Cependant… Non, je corrige ma dernière appréciation sur l’œuvre, l’une des plus remarquables, de Bernanos, car la seconde Mouchette, à la différence de la première, n’est pas une petite vicieuse qui rechercherait le Mal consciemment. En ce sens, parce qu’elle ne commet aucun crime, qu’elle est la misérable absolue, la destinée de la seconde Mouchette est infiniment plus pure que celle d’Harry, cet homme obsédé par la réussite et le sexe qui, d’une certaine façon paradoxale, est lui aussi une espèce de pauvre absolu, le pauvre que secrète notre société ivre de consommation et d’argent.

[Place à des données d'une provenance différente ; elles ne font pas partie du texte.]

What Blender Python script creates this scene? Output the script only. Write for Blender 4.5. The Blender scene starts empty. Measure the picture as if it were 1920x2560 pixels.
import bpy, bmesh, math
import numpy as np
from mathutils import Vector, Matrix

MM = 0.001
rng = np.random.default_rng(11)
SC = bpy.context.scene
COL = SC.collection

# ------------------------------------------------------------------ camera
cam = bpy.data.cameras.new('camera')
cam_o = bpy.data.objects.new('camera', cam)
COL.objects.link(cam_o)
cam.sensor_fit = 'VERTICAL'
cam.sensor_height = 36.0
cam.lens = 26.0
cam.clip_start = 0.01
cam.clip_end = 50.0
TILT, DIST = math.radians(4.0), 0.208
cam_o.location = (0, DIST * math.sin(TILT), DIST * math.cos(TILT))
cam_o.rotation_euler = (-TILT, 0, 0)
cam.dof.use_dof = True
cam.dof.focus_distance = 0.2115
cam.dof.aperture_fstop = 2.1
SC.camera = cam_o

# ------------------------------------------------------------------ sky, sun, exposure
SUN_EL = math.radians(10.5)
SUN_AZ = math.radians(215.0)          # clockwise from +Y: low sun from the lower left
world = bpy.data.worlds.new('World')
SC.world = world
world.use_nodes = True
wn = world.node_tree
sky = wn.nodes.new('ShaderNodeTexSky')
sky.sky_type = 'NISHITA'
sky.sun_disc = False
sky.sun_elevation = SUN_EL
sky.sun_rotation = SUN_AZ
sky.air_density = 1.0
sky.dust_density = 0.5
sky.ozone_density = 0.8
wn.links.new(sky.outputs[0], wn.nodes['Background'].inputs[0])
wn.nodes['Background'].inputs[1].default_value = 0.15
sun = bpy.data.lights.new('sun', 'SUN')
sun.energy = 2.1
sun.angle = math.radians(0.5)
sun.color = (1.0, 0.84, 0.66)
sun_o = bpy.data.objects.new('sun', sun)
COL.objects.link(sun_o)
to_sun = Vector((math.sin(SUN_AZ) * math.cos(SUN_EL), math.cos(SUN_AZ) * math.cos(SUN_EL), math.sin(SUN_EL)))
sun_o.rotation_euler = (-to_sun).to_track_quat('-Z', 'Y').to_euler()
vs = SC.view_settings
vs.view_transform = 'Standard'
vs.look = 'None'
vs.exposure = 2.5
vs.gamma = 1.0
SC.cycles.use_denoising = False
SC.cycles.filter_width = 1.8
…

Que tente de nous dire Selby ? Que l’homme moderne, débarrassé de Dieu tout autant que du diable, est désormais dramatiquement seul et incapable de comprendre la noirceur de son âme ?
Sans doute.
Je vais lire les autres romans de Selby. J’ai également été marqué par le sentiment d’irréalité qui empêche quiconque, y compris la femme d’Harry, pourtant sincèrement éprise de son mari, d’aider le pauvre diable, que rien ne distingue d’un de ces golden boys exportés par les États-Unis dans le monde entier et qui paraît agir, se mouvoir et parler derrière les barreaux invisibles d’un mauvais rêve.